Il lavoro umano ha una duplice dimensione: oggettiva e soggettiva. In senso oggettivo è l’insieme di attività, risorse, strumenti e tecniche di cui l’umanità si serve per produrre; in senso soggettivo è l’agire della persona in quanto essere dinamico, capace di compiere varie azioni che appartengono al processo del lavoro e che corrispondono alla sua vocazione personale. La soggettività conferisce al lavoro la sua peculiare dignità, che impedisce di considerarlo come una semplice merce o un elemento impersonale dell’organizzazione produttiva. La dimensione soggettiva deve avere la preminenza su quella oggettiva, perché si riferisce proprio alla persona che compie il lavoro, determinandone la qualità e un valore più alto.

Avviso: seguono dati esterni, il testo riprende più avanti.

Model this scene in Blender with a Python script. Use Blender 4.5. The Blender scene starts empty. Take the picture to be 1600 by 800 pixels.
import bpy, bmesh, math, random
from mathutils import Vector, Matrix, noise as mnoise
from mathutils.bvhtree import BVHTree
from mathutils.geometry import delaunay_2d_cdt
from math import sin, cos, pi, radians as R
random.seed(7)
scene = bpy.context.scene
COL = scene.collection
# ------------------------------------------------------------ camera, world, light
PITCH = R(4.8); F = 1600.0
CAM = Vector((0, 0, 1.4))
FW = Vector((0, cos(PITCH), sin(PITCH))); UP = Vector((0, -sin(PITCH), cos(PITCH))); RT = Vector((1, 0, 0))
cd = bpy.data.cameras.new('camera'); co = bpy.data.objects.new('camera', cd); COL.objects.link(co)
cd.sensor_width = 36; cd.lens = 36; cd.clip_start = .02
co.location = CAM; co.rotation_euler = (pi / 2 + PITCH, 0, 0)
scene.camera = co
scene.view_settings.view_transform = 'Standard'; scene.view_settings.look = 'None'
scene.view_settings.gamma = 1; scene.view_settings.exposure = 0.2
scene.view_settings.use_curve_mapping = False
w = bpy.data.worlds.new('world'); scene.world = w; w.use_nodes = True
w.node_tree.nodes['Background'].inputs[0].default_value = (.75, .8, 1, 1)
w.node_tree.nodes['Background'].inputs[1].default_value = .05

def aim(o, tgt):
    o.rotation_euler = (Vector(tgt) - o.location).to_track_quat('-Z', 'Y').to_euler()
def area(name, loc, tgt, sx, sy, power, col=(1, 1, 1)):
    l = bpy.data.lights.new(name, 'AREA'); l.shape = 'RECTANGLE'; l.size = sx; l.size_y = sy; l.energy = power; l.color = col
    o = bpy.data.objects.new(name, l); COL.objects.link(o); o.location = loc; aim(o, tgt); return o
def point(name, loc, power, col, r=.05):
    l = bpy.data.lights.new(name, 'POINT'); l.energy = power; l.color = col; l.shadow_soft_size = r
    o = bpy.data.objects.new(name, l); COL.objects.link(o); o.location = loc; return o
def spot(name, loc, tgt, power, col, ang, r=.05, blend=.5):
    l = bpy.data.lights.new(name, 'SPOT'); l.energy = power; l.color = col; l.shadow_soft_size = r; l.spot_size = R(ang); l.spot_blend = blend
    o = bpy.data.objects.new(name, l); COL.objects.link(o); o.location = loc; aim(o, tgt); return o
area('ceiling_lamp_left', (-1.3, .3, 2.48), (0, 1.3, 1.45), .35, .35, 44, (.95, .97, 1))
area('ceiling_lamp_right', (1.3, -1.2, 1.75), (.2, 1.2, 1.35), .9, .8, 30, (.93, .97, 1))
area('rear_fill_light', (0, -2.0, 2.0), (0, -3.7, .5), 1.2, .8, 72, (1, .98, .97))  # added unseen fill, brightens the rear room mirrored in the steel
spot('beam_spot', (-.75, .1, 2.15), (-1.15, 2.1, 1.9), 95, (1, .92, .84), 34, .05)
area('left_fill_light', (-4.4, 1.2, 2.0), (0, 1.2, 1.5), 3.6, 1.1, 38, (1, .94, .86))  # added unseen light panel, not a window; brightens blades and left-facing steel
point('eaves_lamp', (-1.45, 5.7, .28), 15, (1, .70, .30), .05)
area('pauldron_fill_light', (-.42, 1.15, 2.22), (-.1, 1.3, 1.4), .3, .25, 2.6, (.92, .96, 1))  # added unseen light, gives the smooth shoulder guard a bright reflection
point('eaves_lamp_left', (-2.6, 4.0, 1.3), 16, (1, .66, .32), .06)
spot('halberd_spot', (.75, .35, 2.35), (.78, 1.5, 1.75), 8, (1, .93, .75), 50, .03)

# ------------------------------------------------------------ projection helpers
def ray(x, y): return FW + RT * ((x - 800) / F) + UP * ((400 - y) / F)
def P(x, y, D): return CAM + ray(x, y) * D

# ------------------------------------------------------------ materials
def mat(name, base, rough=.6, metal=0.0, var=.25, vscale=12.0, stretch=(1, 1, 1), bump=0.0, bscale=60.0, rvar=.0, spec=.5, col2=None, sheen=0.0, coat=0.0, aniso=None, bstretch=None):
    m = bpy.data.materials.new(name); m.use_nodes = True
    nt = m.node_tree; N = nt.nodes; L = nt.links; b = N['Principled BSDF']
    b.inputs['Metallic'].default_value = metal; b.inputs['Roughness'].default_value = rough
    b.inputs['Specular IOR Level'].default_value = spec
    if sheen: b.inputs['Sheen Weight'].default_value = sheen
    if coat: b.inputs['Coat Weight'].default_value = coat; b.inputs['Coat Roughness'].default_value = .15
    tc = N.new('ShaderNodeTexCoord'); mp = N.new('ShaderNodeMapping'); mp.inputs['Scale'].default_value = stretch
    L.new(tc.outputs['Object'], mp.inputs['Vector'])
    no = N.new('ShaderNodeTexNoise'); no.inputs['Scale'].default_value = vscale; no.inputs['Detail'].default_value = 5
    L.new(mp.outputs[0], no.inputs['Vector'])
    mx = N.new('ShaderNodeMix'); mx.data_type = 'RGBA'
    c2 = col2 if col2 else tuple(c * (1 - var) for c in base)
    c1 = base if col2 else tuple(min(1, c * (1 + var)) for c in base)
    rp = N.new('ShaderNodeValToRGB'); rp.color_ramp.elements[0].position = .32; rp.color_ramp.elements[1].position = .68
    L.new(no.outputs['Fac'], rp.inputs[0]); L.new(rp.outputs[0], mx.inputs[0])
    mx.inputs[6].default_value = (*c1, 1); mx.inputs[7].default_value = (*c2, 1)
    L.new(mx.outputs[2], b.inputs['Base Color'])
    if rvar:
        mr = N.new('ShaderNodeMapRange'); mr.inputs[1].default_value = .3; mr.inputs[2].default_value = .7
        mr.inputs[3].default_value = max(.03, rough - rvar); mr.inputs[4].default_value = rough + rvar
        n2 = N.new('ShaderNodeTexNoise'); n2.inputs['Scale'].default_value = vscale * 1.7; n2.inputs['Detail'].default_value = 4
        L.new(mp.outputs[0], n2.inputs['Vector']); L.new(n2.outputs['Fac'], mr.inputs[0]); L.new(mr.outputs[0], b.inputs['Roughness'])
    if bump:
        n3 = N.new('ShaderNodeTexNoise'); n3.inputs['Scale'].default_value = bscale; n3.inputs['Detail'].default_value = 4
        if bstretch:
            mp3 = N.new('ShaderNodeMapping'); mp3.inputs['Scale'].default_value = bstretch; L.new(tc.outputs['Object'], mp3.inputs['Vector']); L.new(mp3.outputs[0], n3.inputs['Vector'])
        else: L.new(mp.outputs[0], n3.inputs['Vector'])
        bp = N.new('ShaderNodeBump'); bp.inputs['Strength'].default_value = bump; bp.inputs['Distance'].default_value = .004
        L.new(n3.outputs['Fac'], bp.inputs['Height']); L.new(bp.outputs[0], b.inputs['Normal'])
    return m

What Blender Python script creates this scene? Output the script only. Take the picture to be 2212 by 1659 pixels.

Il lavoro umano possiede anche una dimensione sociale: è un fare con gli altri e per gli altri, e anche i suoi frutti offrono occasione di scambi, di relazioni e di incontro.
Il lavoro, per il suo carattere soggettivo o personale, è superiore a ogni altro fattore di produzione: questo principio vale, in particolare, rispetto al capitale. Il rapporto tra lavoro e capitale trova espressione anche attraverso la partecipazione dei lavoratori alla proprietà, alla sua gestione, ai suoi frutti. È questa un’esigenza troppo spesso trascurata, che occorre invece valorizzare al meglio.
Il lavoro è un diritto fondamentale ed è un bene di tutti; la piena occupazione è, pertanto, un obiettivo doveroso per ogni ordinamento economico orientato alla giustizia e al bene comune.
I diritti dei lavoratori, come gli altri diritti, si basano sulla natura della persona umana e sulla sua trascendente dignità. La remunerazione è lo strumento più importante per realizzare la giustizia nei rapporti di lavoro: il giusto salario è il frutto legittimo del lavoro.
Tra le encicliche è importante ricordare quella di Giovanni Paolo II dedicata proprio a questo tema: la Laborem exercens.